How Material Heterogeneity Creates Rough Fractures

Fractures are a critical process in how materials wear, weaken, and fail, whose unpredictable behavior can have dire consequences. While the behavior of smooth cracks in ideal materials is well understood, it is assumed that for real, heterogeneous systems, fracture propagation is complex, generating rough fracture surfaces that are highly sensitive to specific details of the medium. Here we show how fracture roughness and material heterogeneity are inextricably connected via a simple framework. Studying hydraulic fractures in brittle hydrogels that have been supplemented with microbeads or glycerol to create controlled material heterogeneity, we show that the morphology of the crack surface depends solely on one parameter: the probability to perturb the front above a critical size to produce a steplike instability.
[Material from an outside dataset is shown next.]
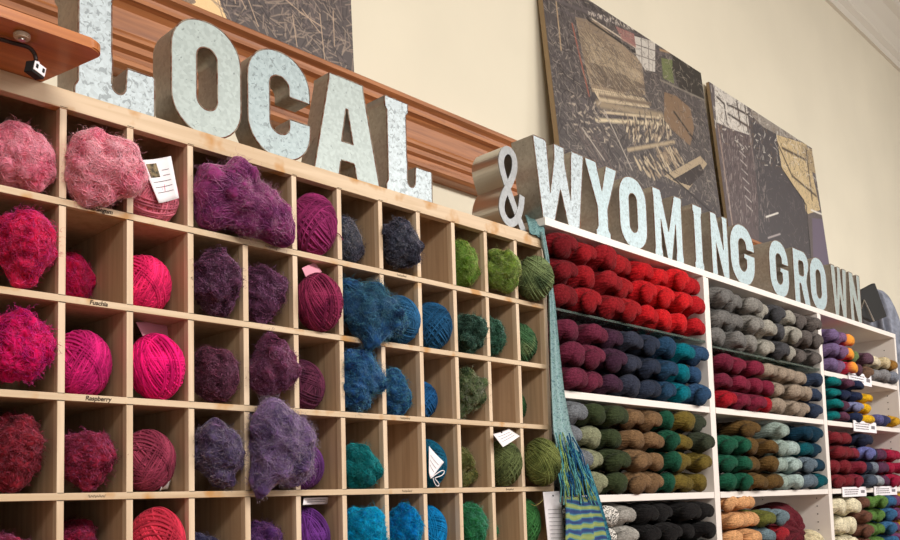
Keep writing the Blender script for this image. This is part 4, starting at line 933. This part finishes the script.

This probability scales linearly with the number density, and with heterogeneity size to the $5/2$ power. The ensuing behavior is universal and is captured by the 1D ballistic propagation and annihilation of steps along the singular fracture front.

Figure 1

(a) Image of typical fracture after crack propagation has stopped, showing the resultant penny-shaped crack (green square) in a hydrogel within our experimental apparatus. The fracture is broadly flat and smooth. (b) Microscopy image of a typical fracture surface segmented by many arched step lines. There is a clear boundary (green line) between the surface created by controlled hydraulic fracture (inside) and the surface created when separating the gel for imaging (outside). (c) Typical example of surface height map measured with confocal microscope showing that steps generate additional surface area and create topographic boundaries.

Figure 2

(a) Typical fracture surface with nucleations (red dots) and interactions (blue dots) indicated within the experimentally generated fracture area (black dashed line). (b) Typical analyzed fracture surface. Image processing is used to create a skeletonized map of step lines (green) for calculating ${\rho }_{\mathrm{SL}}$. (c) Step creations per unit area, $n_c$, for $1\mu \mathrm{m}$ silica beads as a function of volumetric bead density, $n_{\text{beads}}$. Error bars represent uncertainty in the measurement of nucleations. (d) ${\rho }_{\mathrm{SL}}$ as a function of $n_{\text{beads}}$ for bead sizes ranging from $1–40\mu \mathrm{m}$. Each appears to grow as roughly as $n_{\text{beads}}^{1/2}$. Note that the number of beads required to generate an equivalent ${\rho }_{\mathrm{SL}}$ decreases drastically with increasing bead size.

Figure 3

${\rho }_{\mathrm{SL}}/n_{\text{beads}}^2$ as a function of bead radius, $r$. Rescaling collapses all data within $1–40\mu \mathrm{m}$ onto a single line. The dashed line indicates a slope of $5/2$. The scaling regime breaks down sharply for $r$ $<1\mu \mathrm{m}$. Inset: ${\rho }_{\mathrm{SL}}$ as a function of $n_{\text{beads}}$, similar to Fig. 2, that includes the $r=750\mathrm{nm}$ data.

Figure 4

${\rho }_{\mathrm{SL}}$ as a function of glycerol volume fraction in hydrogel solvent, ${\varphi }_g$. Typical images of fracture surfaces for corresponding samples are shown. Each circle is 2.5 mm in diameter. The dashed red line indicates the solubility limit of PEGMEMA in glycerol-water solutions, ${\varphi }_g^c$. Inset: ${\rho }_{\mathrm{SL}}$ as a function of distance from the solubility limit.

Figure 5

Typical images of fracture surfaces in hydrogels without any added heterogeneity (black outline), with added microbeads which act as localized heterogeneities (blue outline), and with glycerol added to the solvent before polymerization (orange outline), which creates a more gradual background of inhomogeneity. When both glycerol and beads are used, creating complexity of multiple types and scales, significantly rougher surfaces (right) are generated that resemble those seen in natural materials. Fracture propagation proceeds approximately from the bottom to the top of each image. The white scale bars at the bottom left are 1 mm.